A conversation with Cain doesn't go very far before he gives you his prescription for the current economic mess. "Number one: stimulate the economy with direct stimuli," he says. "Lower corporate tax rates, lower personal income tax rates -- they work. Take the capital gains tax rate to zero. Suspend taxes on foreign repatriated profits. Provide a real payroll tax holiday -- 6.2 percent for the employee, 6.2 percent for the employer. That's the Social Security piece. Do it for a year. Then put a bow around it and make those rates permanent. You do that and you remove the veil of uncertainty -- businessmen will go crazy. They will start investing again."
Cain is also a devotee of the Fair Tax, a proposal popular with some Tea Partiers that would replace the current tax system with a federal retail sales tax. He doesn't care if a lot of policy experts, including conservative policy experts, say it won't work. At the debate, when Fox's Chris Wallace brought up those expert opinions, Cain shot back, "Well, Chris, with all due respect, your experts are dead wrong."

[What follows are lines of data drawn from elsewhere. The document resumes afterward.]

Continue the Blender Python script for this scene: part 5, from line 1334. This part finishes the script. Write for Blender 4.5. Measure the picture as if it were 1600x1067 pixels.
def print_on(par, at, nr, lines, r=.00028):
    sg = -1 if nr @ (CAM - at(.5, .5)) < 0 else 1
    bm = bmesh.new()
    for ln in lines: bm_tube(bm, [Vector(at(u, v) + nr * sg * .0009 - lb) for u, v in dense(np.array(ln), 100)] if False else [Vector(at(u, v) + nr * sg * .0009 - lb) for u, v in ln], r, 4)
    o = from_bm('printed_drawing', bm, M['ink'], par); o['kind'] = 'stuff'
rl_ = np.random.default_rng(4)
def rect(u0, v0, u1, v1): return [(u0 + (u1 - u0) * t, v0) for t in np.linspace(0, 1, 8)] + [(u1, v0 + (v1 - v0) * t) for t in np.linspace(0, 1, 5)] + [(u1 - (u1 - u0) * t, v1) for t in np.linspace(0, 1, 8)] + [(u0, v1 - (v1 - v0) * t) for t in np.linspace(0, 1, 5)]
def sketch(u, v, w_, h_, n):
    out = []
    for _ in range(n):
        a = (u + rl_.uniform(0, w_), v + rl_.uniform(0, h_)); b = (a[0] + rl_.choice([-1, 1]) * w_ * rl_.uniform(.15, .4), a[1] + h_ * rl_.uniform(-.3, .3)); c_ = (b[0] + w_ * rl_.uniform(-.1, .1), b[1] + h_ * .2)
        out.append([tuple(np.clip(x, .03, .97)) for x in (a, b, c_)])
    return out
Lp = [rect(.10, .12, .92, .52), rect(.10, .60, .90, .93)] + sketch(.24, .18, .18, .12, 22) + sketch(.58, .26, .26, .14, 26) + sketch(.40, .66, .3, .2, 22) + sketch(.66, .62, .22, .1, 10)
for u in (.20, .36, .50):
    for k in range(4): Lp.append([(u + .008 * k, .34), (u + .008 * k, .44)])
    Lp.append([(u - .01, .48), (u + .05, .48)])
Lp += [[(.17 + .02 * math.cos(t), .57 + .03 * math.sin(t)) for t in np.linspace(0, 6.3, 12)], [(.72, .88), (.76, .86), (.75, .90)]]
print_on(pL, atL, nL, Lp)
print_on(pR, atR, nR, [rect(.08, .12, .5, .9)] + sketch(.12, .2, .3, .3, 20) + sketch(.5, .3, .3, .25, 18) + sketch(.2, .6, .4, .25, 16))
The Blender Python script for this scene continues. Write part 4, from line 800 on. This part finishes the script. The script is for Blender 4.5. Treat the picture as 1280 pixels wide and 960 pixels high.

In the same debate, Cain also showed what appeared to be a startling lack of engagement in key foreign policy issues when asked why he has not put forth his plan for U.S. involvement in Afghanistan. "I'm not privy to a lot of confidential information," Cain said. If elected president, Cain continued, he would gather the generals and the experts, talk it over, and then come up with a policy. "The experts and their advice and their input would be the basis for me making that decision," he said.
Some observers and analysts saw that as evidence that Cain hadn't grappled with the issue. But supporters saw it as a refreshing evidence that Cain is prepared to admit that he doesn't know everything, and that he will take a businessman's approach to solving problems like Afghanistan.